Part of the problem is that many Americans have decided that the “religious” now means “Republican,” according to a Pew Research Center poll conducted after the Iowa caucuses. Any quick survey of activist Democrats in social media – the Twitterverse, in particular – would support the same conclusion.

For example, 60% of participants in the Pew survey said that Sanders – who has cited the influence of Jewish culture in his life – was “not too” or “not at all” religious. Only 30% said he is “somewhat” religious.

Meanwhile, Biden was considered “somewhat” religious by 55% and “very” religious by only 9%. Biden has consistently made Catholicism a prominent part of his public image, while taking political stands that clash with church doctrines on abortion and other sexuality issues. Pew researchers noted that a large majority of Democrats (70%) see the former vice president as at least “somewhat religious,” compared with the 37% of Republicans who think that.

Meanwhile, Pew found that the number of Democrats, and voters who lean that way, who “identify as Christian” fell 17% in the past decade – from 72% to 55%. At the same time, the share of “nones” rose from 20% to 34%.

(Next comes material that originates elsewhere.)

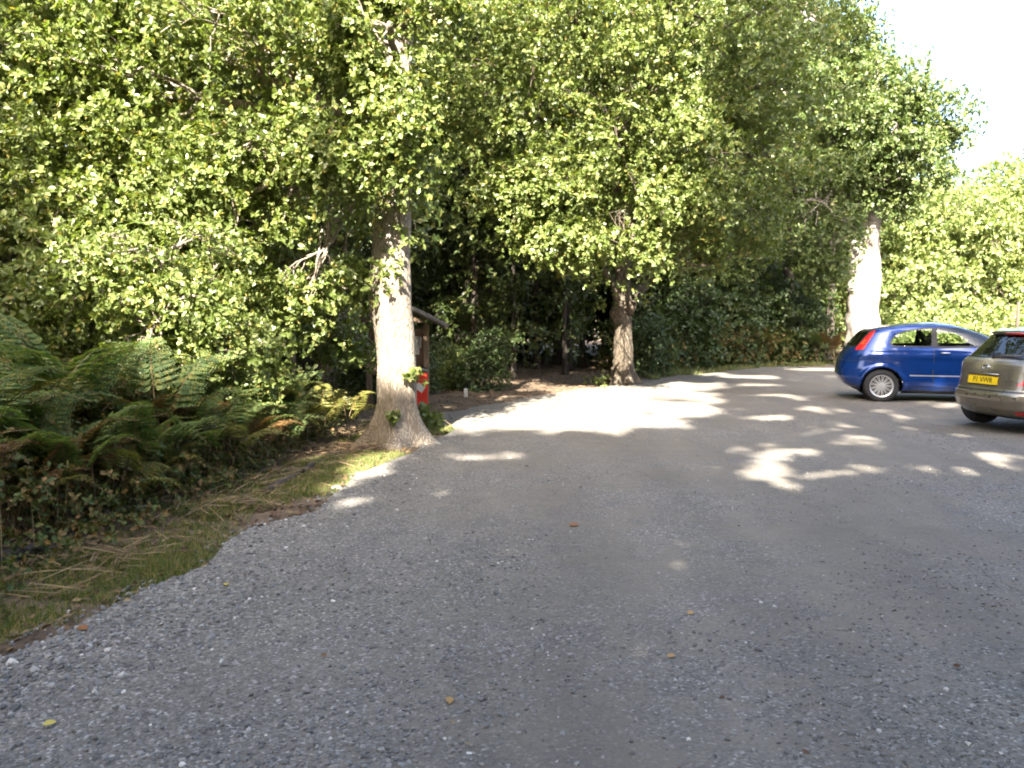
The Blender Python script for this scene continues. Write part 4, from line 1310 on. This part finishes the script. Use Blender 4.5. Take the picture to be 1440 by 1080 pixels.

The Democratic National Committee saluted that shift last summer with a resolution hailing the “religiously unaffiliated demographic” as the “largest religious group” in their party. This is crucial, the DNC said, in an era when others are using “misplaced claims of ‘religious liberty’ to justify public policy that has threatened the civil rights and liberties of many Americans,” including women and LGBTQ citizens.

But while pundits and politicos focus on the power of “nones” among Democrats, and white evangelicals inside the GOP, Wear said veteran researchers who focus on swing states such as Ohio, Pennsylvania and Florida are – once again – seeking information about another large flock of religious believers.

“Catholics are the make-or-break demographic in this next election,” he stressed. “That was obvious across the Midwest in the last (presidential) campaign. There is no reason not to be asking questions about what Catholic voters are thinking at this point in the game.”